Tapi kupikir... kalau usahanya tidak benar, bagaimana bisa mendapat hasil yang bagus?! Apa selama ini usahaku mengarah ke jalan yang salah? Apa doaku agar dituntun ke jalan yang benar sebenarya tidak pernah dijawab? Atau mungkin sengaja aku dituntun agar tubuh ini terbawa arus agar sadar tidak lagi mengulangnya? Entah... entahlah... semakin kupikirkan semakin hilang begitu saja jawaban yang ada. Hidup ini memang sesungguhnya hanya pilihan berganda "Ya dan tidak". Tapi semuanya membutuhkan esai panjang yang mendasari dua pilihan tersebut.
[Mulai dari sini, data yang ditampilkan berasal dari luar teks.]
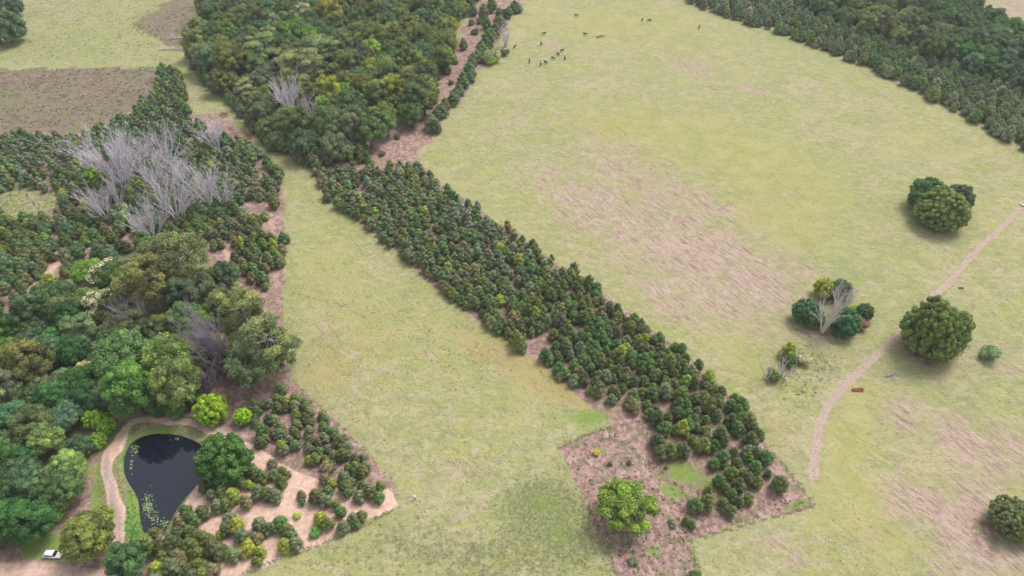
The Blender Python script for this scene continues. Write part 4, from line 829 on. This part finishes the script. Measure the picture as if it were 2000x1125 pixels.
# lily pads and reeds on the pond
rg = np.random.RandomState(2); Vs = []; Fs = []; Cs = []
for px, py, sx, sy, n in [(288,985,9,18,150), (300,1010,12,12,50), (262,875,7,9,50), (256,905,4,14,25), (392,880,5,12,16), (320,1020,10,8,50), (345,856,16,3,14)]:
    k = 0
    while k < n:
        a, b = px + rg.randn() * sx * .6, py + rg.randn() * sy * .6; k += 1
        if not bool(inside((np.array([a]), np.array([b])), POND)[0]): continue
        x, y = at(a, b); r = rg.uniform(.08, .20); o = len(Vs); m = 7; zz = WZ + .012 + .004 * rg.rand()
        for j in range(m): Vs.append((x + r * math.cos(j / m * 6.28), y + r * math.sin(j / m * 6.28), zz)); Cs.append((.11, .17, .06, 1) if rg.rand() < 2 and k % 6 else (.24, .27, .14, 1))
        for j in range(1, m - 1): Fs.append((o, o + j, o + j + 1))
o = mk('lily_pads', Vs, [np.array(Fs)], MASS, None, False, {'tone': np.full(len(Vs), .5), 'plant': np.array(Cs)}); tag(o, 'pale green lily pads floating at the narrow end of the pond', 'water plants', kind='stuff')

# ------------------------------------------------------------ small things
def skin(name, verts, edges, rads, mat, parent=None, sub=1):
    me = bpy.data.meshes.new(name); me.from_pydata(verts, edges, []); o = bpy.data.objects.new(name, me); col.objects.link(o)
    sk = o.modifiers.new('s', 'SKIN'); sk.use_smooth_shade = True
    for i, v in enumerate(me.skin_vertices[0].data): v.radius = rads[i] if isinstance(rads[i], tuple) else (rads[i], rads[i])
    me.skin_vertices[0].data[0].use_root = True
    if sub: ss = o.modifiers.new('u', 'SUBSURF'); ss.levels = sub; ss.render_levels = sub
    dg = bpy.context.evaluated_depsgraph_get(); m2 = bpy.data.meshes.new_from_object(o.evaluated_get(dg)); o.modifiers.clear(); o.data = m2; m2.materials.clear(); m2.materials.append(mat)
    for p_ in m2.polygons: p_.use_smooth = True
    if parent: o.parent = parent
    return o
def boxm(bm, x0, x1, y0, y1, z0, z1, tx=1.0, ty=1.0):
    cx, cy = (x0 + x1) / 2, (y0 + y1) / 2; vs = []
    for z, a, b in ((z0, 1, 1), (z1, tx, ty)):
        for sx, sy in ((x0, y0), (x1, y0), (x1, y1), (x0, y1)): vs.append(bm.verts.new((cx + (sx - cx) * a, cy + (sy - cy) * b, z)))
    for f in ((3, 2, 1, 0), (4, 5, 6, 7), (0, 1, 5, 4), (1, 2, 6, 5), (2, 3, 7, 6), (3, 0, 4, 7)): bm.faces.new([vs[i] for i in f])
def bobj(name, bm, mat, parent=None, bev=0, smooth=False):
    if bev: bmesh.ops.bevel(bm, geom=bm.edges[:], offset=bev, segments=2, affect='EDGES', profile=.6)
    bmesh.ops.recalc_face_normals(bm, faces=bm.faces[:]); me = bpy.data.meshes.new(name); bm.to_mesh(me); bm.free(); me.materials.append(mat)
    if smooth:
        for p_ in me.polygons: p_.use_smooth = True
    o = bpy.data.objects.new(name, me); col.objects.link(o)
    if parent: o.parent = parent
    return o
def copy_tree(o, parent=None):
    c = o.copy(); col.objects.link(c)
    if parent: c.parent = parent
    for ch in list(o.children): copy_tree(ch, c)
    return c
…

Dan aku lelah...

Umur semakin menggerogoti dan benteng ini sudah memperingati. Butuh banyak asupan material luar demi mempertahankan pondasi yang mulai keropos.

Aku mulai mudah marah...

Aku mulai mudah merasa iri...

Aku mulai merasa lelah...

Aku mulai merasa insignifikan...

Aku mulai merasa semua percuma.

Terakhir, Aku tidak percaya manusia...

Ingin kuberkata kalau semua jalan sudah kucoba. Dari yang paling terbodoh... yah... masturbasi saat dalam masalah hanya demi tidur, mencari distraksi dengan kesenangan dunia seperti minum dan kecanduan game, membohongi diri sendiri bahwa semuanya baik-baik saja, meyakinkan diri bahwa ini hanya ujian kehidupan, sampai beribadah demi mencari jawaban dari yang maha kuasa... kurasa ini hanyalah hal-hal remeh yang bisa kulakukan sebelum mulai memutuskan hal yang terbodoh.

Aku ngeri mengucapkannya. Jelas itu bukanlah solusi. Jelas bagiku itu pengecut. Tapi saat berada di bawah seperti sekarang ini, bolehkah pilihan itu hadir sebagai sebuah penyelamat? Ah, harusnya kusebut... "pilihan itu datang sebagai bisik terakhir kelemahan manusia yang tidak bisa menjawab lagi..." walau jujur saja, aku yang tidak percaya manusia ini mulai melihat matahari sebagai sebuah lingkaran simpul tambang yang bercahaya. Di baliknya terdapat keindahan... mungkin godaan yang sangat mengkhawatirkan lagi mengguncang buatku. Ah, aku mulai membenci mataku sendiri. Mata yang harusnya disyukuri justru dianggap racun pikiran dan hati.

Tapi saat melihat sekeliling. Benteng yang hampir rubuh ini tidaklah sehancur yang lain. Di kejauhan kutahu ada yang selamat dari gempuran kehidupan bertubi-tubi. Mereka tahu caranya membangun kembali benteng mereka dan berevolusi menjadi begitu megah. Apa aku begitu lemahnya sampai tidak bisa bangun seperti mereka?

Saat menulis ini, berulang kali kudengar lagu Rayuan Pulau Kelapa. Konon kubaca lagu itu dibuat agar prajurit terkenang indahnya bumi pertiwi, indahnya surga, saat sedang berperang demi negeri tercinta. Semoga hasrat dari lagu itu menginvigorasi, bukan menjerumuskan. Aku takut... aku sungguh takut akan konsekuensi keputusan yang sedang digodok oleh maestro di kepala dan badan. Sungguh, masalah hati tidaklah semudah yang terlihat.

Aku tahu, bentengku sekarang sudah rusak. Aku hanya punya dua pilihan... untuk tetap hidup, beradaptasi, dan berkembang atau menekan tombol power untuk merubuhkan segala demi bendera putih.

Saat ini, aku hanya ingin duduk... lalu tidur... lalku istirahat. Biarlah tubuh dan pikiran ini nanti yang akan menentukan. Dan semoga air mata kelak menjadi penyadar di mana kakiku berpijak nanti setelah selesai memilih.